Bu nasıl bir mantıktır?
Ne zaman ki, Yunanistan ile Türkiye biraz yakınlaşsa, hemen hazırda bekleyen bir kesim çıkıyor ve basıyor yaygarayı: “Ülke elden gidiyor; egemenlik haklarımız, tehlike altında!..”.
Hele ki, bu yakınlaşma kapsamında, Batı Trakya Türk Azınlığı’nın sorunlarının çözümü konusu da konuşulmaya başlanmışsa, o zaman tehlike daha açık bir şekilde ortaya konuyor ve: “Uyanın ey Yunanlılar; Trakya’mız, elden gidiyor!..” naraları atılarak, vatanını seven tüm Yunanlılar, “göreve” çağırılıyor… Bu kesim, aslı – astarı olamayan bu iddialarına tüm Yunanlıları inandırabilmek veya en azından, kafalarında bir soru işreti oluşturabilmek için, hiçbir fırsatı da, kaçırmıyor.
İşte en son, Gümülcine’de geçtiğimiz günlerde gerçekleşen “2. Türk – Yunan Bölgesel İş Forumu”ndan sonra, bu kesim yine harekete geçti ve: “Türkler, Gümülcine Sanayi Bölgesindeki fabrikalarımızı satın alıyor. Yavaş yavaş, bütün Trakya’yı ele geçirecekler. Biz dostluk masallarıyla oyalanırken, Türkler adım adım hedefe yürüyor.” şeklindeki söylemleriyle, genelde tüm Yunanlıları, özelde ise Batı Trakya’dakileri, Türkiye ve Türklere karşı, kışkırtma yoluna gitti.
Ama bu tarz kışkırtmaları yapan veya bu kışkırtmalara inanan sade vatandaşları da, çok fazla suçlamamak lazım! Çünkü bu ülkedeki gelen mantık, maalesef bu şekilde… Baksanıza, ana muhalefet partisi Yeni Demokrasi’nin (ND) lideri Antonis Samaras, 24 Ocak Pazartesi günü parlamentoda yaptığı gündem dışı konuşmada, Pasok Hükümeti’nin, Türkiye ile yürüttüğü ilişkilerinden duyduğu rahatsızlığı dile getirirken:
"Bu kadar fazla; Türk – Yunan dostluğundan, çok yakında Faliro’da Türk savaş gemilerini seyredeceğiz ve mendil sallayacağız!" şeklinde bir ifade kullanıyor ve Pasok Hükümeti’nden, Türkiye’den şu talepte bulunmasını istiyor: "Kesinlikle, ‘kardeş’ Erdoğan’dan, Ruhban Okulu’nun açılmasını, Trakya’daki ‘sözde’ müftü seçimiyle bağdaştırmaya bir son vermesini, isteyebilirsiniz!"

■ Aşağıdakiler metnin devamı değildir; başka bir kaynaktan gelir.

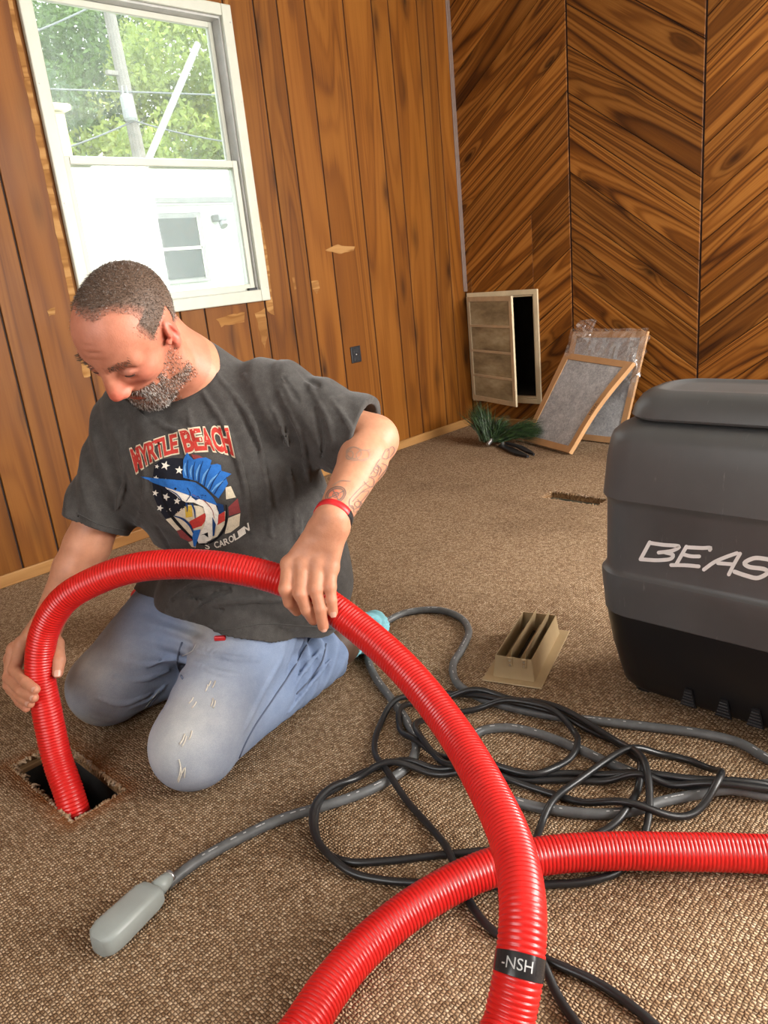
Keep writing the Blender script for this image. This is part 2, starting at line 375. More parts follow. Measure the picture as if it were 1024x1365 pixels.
# --- vertical planks of the back wall, one by one
def plank_board(poly2, to3, normal, along, mat, parent):
    """poly2 in wall plane coords, bevelled front edge; local x runs along the board"""
    P = [np.array(p, float) for p in poly2]; c = sum(P)/len(P); n = len(P)
    ins = [p+(c-p)/max(np.linalg.norm(c-p), 1e-6)*0.0 for p in P]
    # inset the front face by 2 mm for an eased edge
    A = sum(P[i][0]*P[(i+1) % n][1]-P[(i+1) % n][0]*P[i][1] for i in range(n))
    def inset(d):
        out = []
        for i in range(n):
            e1 = P[i]-P[i-1]; e2 = P[(i+1) % n]-P[i]
            n1 = np.array([-e1[1], e1[0]])/np.linalg.norm(e1); n2 = np.array([-e2[1], e2[0]])/np.linalg.norm(e2)
            if A < 0: n1, n2 = -n1, -n2
            b = n1+n2; b = b/(b @ b)*2*1.0
            out.append(P[i]+b*d)
        return out
    I = inset(0.0016)
    nv = np.array(normal, float)
    v = [to3(p) for p in P]+[to3(p)+nv*(PT-.0015) for p in P]+[to3(p)+nv*PT for p in I]
    f = [[i, (i+1) % n, n+(i+1) % n, n+i] for i in range(n)]+[[n+i, n+(i+1) % n, 2*n+(i+1) % n, 2*n+i] for i in range(n)]+[[2*n+i for i in range(n)]]
    # outward orientation
    q = np.cross(np.array(v[2*n+1])-v[2*n], np.array(v[2*n+2])-v[2*n+1])
    if q @ nv < 0: f = [x[::-1] for x in f]
    al = np.array(along, float); al /= np.linalg.norm(al); yy = np.cross(nv, al)
    return obj('plank', v, f, mat, parent, org=np.mean(v, 0), rot=np.array([al, yy, nv]).T)
gx = [XL, -1.55, -1.40, -1.19, -1.00, -.84, -.66, -.44, -.25, -.10, .10, .24, .40, .60, .78, .92, 1.054, 1.157, 1.317, 1.46, 1.62, 1.735, 1.851, 2.066, 2.163, 2.316, 2.442, 2.600, 2.833, 3.019, 3.135, 3.345, 3.469, XB]
for a, b in zip(gx[:-1], gx[1:]):
    segs = [(0.012, ZC)]
    if b > WX0-.012 and a < WX1+.012: segs = [(0.012, WZ0-.012), (WZ1+.012, ZC)]
    for (z0, z1) in segs:
        aa, bb = a+GW, b-GW
        plank_board([(aa, z0), (bb, z0), (bb, z1), (aa, z1)], lambda p: np.array([p[0], YA+PT, p[1]]), (0, -1, 0), (0, 0, 1), M_PLANK, wall_back)
# narrow strips of plank beside the window opening (their outer edges hide under the frame)
for (a, b) in ((1.317, WX0), (WX1, 2.163)):
    plank_board([(a+GW, WZ0-.012), (b-.001, WZ0-.012), (b-.001, WZ1+.012), (a+GW if a < 2 else a+.001, WZ1+.012)], lambda p: np.array([p[0], YA+PT, p[1]]), (0, -1, 0), (0, 0, 1), M_PLANK, wall_back)
# --- diagonal boards of the right wall: three-board-wide chevron panels
S36 = 0.722
def clip(poly, a, b, c):                         # keep a*x+b*y <= c
    out = []
    for i in range(len(poly)):
        p, q = poly[i], poly[(i+1) % len(poly)]; dp = a*p[0]+b*p[1]-c; dq = a*q[0]+b*q[1]-c
        if dp <= 0: out.append(p)
        if dp*dq < 0:
            t = dp/(dp-dq); out.append((p[0]+(q[0]-p[0])*t, p[1]+(q[1]-p[1])*t))
    return out
zc = lambda z: (z-.94)*1.0213+.94
lines2 = [zc(z) for z in (2.98, 2.82, 2.66, 2.50, 2.31, 2.13, 1.969, 1.805, 1.61, 1.474, 1.273, 1.10, .97, .80, .67, .50, .36, .20, .06, -.1)]     # heights at the left groove
lines1 = [zc(z) for z in (3.05, 2.88, 2.70, 2.58, 2.46, 2.28, 2.12, 1.94, 1.80, 1.624, 1.429, 1.268, 1.088, .932, .726, .56, .41, .23, .08, -.1, -.28, -.46, -.62)]   # at the right groove
lines3 = [zc(z) for z in (2.95, 2.80, 2.62, 2.46, 2.28, 2.10, 1.93, 1.76, 1.591, 1.448, 1.283, 1.058, .90, .699, .54, .37, .2, .05, -.12)]   # at the left groove
vg = [YA, 2.073, 1.430, .787, .144, -.499, -1.142, -1.785, YF]
kx = zc(0)*0
for pi_ in range(len(vg)-1):
    y1, y0 = vg[pi_]-(.0 if pi_ == 0 else .0045), vg[pi_+1]+.0045     # y runs towards the camera to the right
    up_right = pi_ % 2 == 0                       # boards rise to the right (towards smaller y)
    if pi_ == 0: ref, zs, slope = y0, lines1, -S36
    elif pi_ % 2 == 1: ref, zs, slope = y1, lines2, S36
    else: ref, zs, slope = y1, lines3, -S36
    zs = sorted(zs)
    for za, zb in zip(zs[:-1], zs[1:]):
        d = 0.0017*math.sqrt(1+S36*S36)
        poly = [(y0, 0.012), (y1, 0.012), (y1, ZC), (y0, ZC)]
        poly = clip(poly, -slope, 1.0, zb-d-slope*ref); poly = clip(poly, slope, -1.0, -(za+d-slope*ref))
        pieces = [poly]
        for o in ((GR[0]+.028, GR[1]-.028, GR[2]+.028, GR[3]-.028), WR):   # keep clear of the openings
            if o[1] < y0 or o[0] > y1: continue
            if len(poly) > 2:
                A_ = clip(poly, 1, 0, o[0]); B_ = clip(poly, -1, 0, -o[1]); mid = clip(clip(poly, -1, 0, -o[0]), 1, 0, o[1])
                touches = mid and any(True for p in [0]) and max(q[1] for q in mid) > o[2] and min(q[1] for q in mid) < o[3]
                if touches:
                    pieces = [A_, B_]
                    if len(mid) > 2: pieces += [clip(mid, 0, 1, o[2]), clip(mid, 0, -1, -o[3])]
        for pl in pieces:
            if len(pl) < 3: continue
            ar = abs(sum(pl[i][0]*pl[(i+1) % len(pl)][1]-pl[(i+1) % len(pl)][0]*pl[i][1] for i in range(len(pl))))/2
            if ar < 3e-4: continue
            # drop near-duplicate corners
            q = [p for i, p in enumerate(pl) if math.dist(p, pl[i-1]) > 0.006]
            if len(q) < 3: continue
            plank_board(q, lambda p: np.array([XB+PT, p[0], p[1]]), (-1, 0, 0), (0, 1, slope), M_CHEV, wall_right)
# baseboards and corner trim
def baseboard(name, lo, hi):
    m = MB(); m.rbox(lo, hi, .003); return struct(m.build(name, M_BASE))
bb = MB(); bb.rbox((XL+.005, YA-.012, .001), (3.578, YA-.0005, .046), .004); bb_o = struct(bb.build('baseboard_back', M_BASE, rot=np.eye(3)))
bb = MB(); bb.rbox((XB-.012, YF, .001), (XB-.0005, YA-.014, .046), .004); struct(bb.build('baseboard_right', M_BASE, rot=np.array([[0, -1, 0], [1, 0, 0], [0, 0, 1]]).T))
t_ = MB()
for k, (dx, w) in enumerate(((0, .006), (.008, .005), (.015, .004))):
    t_.rbox((XB-.022+dx, YA-.006-.004*k, .757), (XB-.022+dx+w, YA-.0005, ZC-.001), .0015)
t_.box((XB-.022, YA-.003, .757), (XB-.0003, YA-.0004, ZC-.001)); struct(t_.build('trim_1', M_TRIMM))
# bare strip beside the window where old moulding was torn away, plus chips in the panelling
def torn(name, xz, seed, amp=.006, mat=None):
    r = np.random.default_rng(seed); P = []
    for i in range(len(xz)):
        p, q = np.array(xz[i]), np.array(xz[(i+1) % len(xz)]); k = max(2, int(np.linalg.norm(q-p)/.02))
        for t in range(k): P.append(p+(q-p)*t/k+r.normal(0, amp, 2)*(.5 if t else .2))
    v = [(p[0], YA-.0006, p[1]) for p in P]; c = len(v); v.append((np.mean([p[0] for p in P]), YA-.0011, np.mean([p[1] for p in P])))
    o = obj(name, v, [[i, (i+1) % c, c] for i in range(c)], mat or M_RAW, wall_back); return o
torn('torn_veneer', [(2.172, .80), (2.205, .78), (2.212, 1.0), (2.196, 1.25), (2.200, 1.60), (2.188, 2.0), (2.176, 2.0)], 1, .004)
torn('torn_veneer', [(1.300, .86), (1.322, .86), (1.326, 1.5), (1.318, 2.0), (1.308, 2.0)], 2, .003)
torn('torn_veneer', [(2.553, 1.035), (2.62, 1.052), (2.75, 1.040), (2.74, 1.022), (2.64, 1.012)], 3, .003)
torn('torn_veneer', [(2.446, .905), (2.49, .905), (2.495, .87), (2.47, .845), (2.45, .87)], 4, .004)
torn('torn_veneer', [(2.335, .93), (2.348, .93), (2.352, .88), (2.340, .875)], 5, .002)
torn('torn_veneer', [(1.288, .80), (1.316, .80), (1.316, .66), (1.29, .66)], 6, .003)
torn('torn_veneer', [(2.10, .80), (2.16, .815), (2.155, .70), (2.13, .64), (2.115, .72)], 7, .006)
torn('torn_veneer', [(1.90, .80), (2.05, .81), (2.04, .77), (1.92, .765)], 8, .006)
torn('torn_veneer', [(1.21, .905), (1.24, .915), (1.235, .89), (1.212, .885)], 9, .003)
# ------------------------------------------------------------------ window in the back wall
win = struct(empty('window_1', (1.76, YA, WZ0)))
def bar(parent, name, lo, hi, mat, b=.0025): return MB().rbox(lo, hi, b).build(name, mat, parent)
FX0, FX1, FZ0, FZ1 = 1.333, 2.184, .847, 1.962
yo, yi = YA-.020, YA+.045                         # front of the flange, back of the frame
bar(win, 'frame_side', (FX0, yo, FZ0), (FX0+.046, YA-.0012, FZ1), M_WINF, .004)
bar(win, 'frame_side', (FX1-.046, yo, FZ0), (FX1, YA-.0012, FZ1), M_WINF, .004)
bar(win, 'frame_head', (FX0+.0465, yo, FZ1-.042), (FX1-.0465, YA-.0012, FZ1), M_WINF, .004)
bar(win, 'frame_sill', (FX0+.0465, yo, FZ0), (FX1-.0465, YA-.0012, FZ0+.048), M_WINF, .004)
for x0, x1 in ((WX0, WX0+.012), (WX1-.012, WX1)): bar(win, 'jamb_track', (x0, YA-.001, WZ0), (x1, YA+.085, WZ1), M_WINI, .001)
bar(win, 'head_track', (WX0+.0125, YA-.001, WZ1-.012), (WX1-.0125, YA+.085, WZ1), M_WINI, .001)
bar(win, 'sill_track', (WX0+.0125, YA-.001, WZ0), (WX1-.0125, YA+.085, WZ0+.010), M_WINF, .001)
def sash(z0, z1, y0, w, railw):
    s = MB().rbox((WX0+.014, y0, z0), (WX0+.014+w, y0+.022, z1), .002).build('sash', M_WINF, win)
    MB().rbox((WX1-.014-w, y0, z0), (WX1-.014, y0+.022, z1), .002).build('sash_stile', M_WINF, s)
    MB().rbox((WX0+.0145+w, y0, z0), (WX1-.0145-w, y0+.022, z0+railw), .002).build('sash_rail', M_WINF, s)
    MB().rbox((WX0+.0145+w, y0, z1-railw), (WX1-.0145-w, y0+.022, z1), .002).build('sash_rail', M_WINF, s)
    MB().box((WX0+.010+w, y0+.009, z0+railw-.004), (WX1-.010-w, y0+.013, z1-railw+.004)).build('pane', M_GLASS, s)
    return s
sash(1.378, WZ1-.013, YA+.046, .018, .020)
lo_s = sash(WZ0+.011, 1.406, YA+.010, .024, .026)
MB().rbox((2.085, YA-.010, .893), (2.128, YA+.008, .905), .002).build('latch', M_BLACKPL, win)
for z in (1.33, 1.02): MB().rbox((WX1-.016, YA+.034, z), (WX1-.0125, YA+.044, z+.10), .001).build('balance_clip', M_WINI, win)
for x in (FX0+.012, FX1-.012):
    for z in (.90, 1.25, 1.62, 1.9): MB().tube([(x, yo-.0016, z), (x, yo+.002, z)], .003, 8).build('screw', M_WINI, win)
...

Bir ülkedeki ana muhalefetin lideri, yani yapılacak bir seçimde, başbakanlık koltuğuna oturma ihtimali yüksek olan biri, Türkiye ile kurulan dostluktan rahatsızlık duyar ve böyle konuşursa, o zaman sokaktaki sade vatandaşa, ne kalmış?
Hani bizde bir söz var ya: “Güler misin, ağlar mısın?” diye, işte gerek ana muhalefet liderinin, gerekse fanatik kesimin söylediklerine bakınca, insan gerçekten ne yapacağına, karar veremiyor.
Neymiş efendim? Türkler Gümülcine Sanayi Bölgesi’ndeki fabrikaları satın alacaklarmış… Yahu, sözün gelişi zaten oradaki yüz on fabrikanın, sadece onu çalışıyor. Bölgedeki işsizlik oranı, ülke ortalamasının 2 – 3 puan üzerinde ve ekonomik kriz nedeniyle, ülke genelinde olduğu gibi, bölgedeki işsizlik de, her gün biraz daha artmakta.
Şimdi eğer, Türk işadamları, gerçekten bölgedeki fabrikaları satın almak istiyorlarsa, bunun için üzülmeyi bırakın da, sevinin… Unutmayın ki, çalışmaya başlayacak olan her fabrika, bölgedeki insanlar için iş ve aş anlamına geliyor. Sonra, bu fabrikaların çalışmasından ve elde edecekleri karlardan, devlet de, vergi vesaire yöntemlerle bir sürü kazanç elde edecek.
Yunanistan, içinde bulunduğu krizden çıkmak ve iflastan kurtulabilmek için, dünyaya el – avuç açmış para toplamaya çalışıyor, ama sizler, hemen yanı başınızdaki komşunuz Türkiye’den gelecek sıcak parayı, elinizin tersiyle itmeye çalışıyorsunuz.
Bu nasıl bir mantıktır, anlayabilene aşk olsun.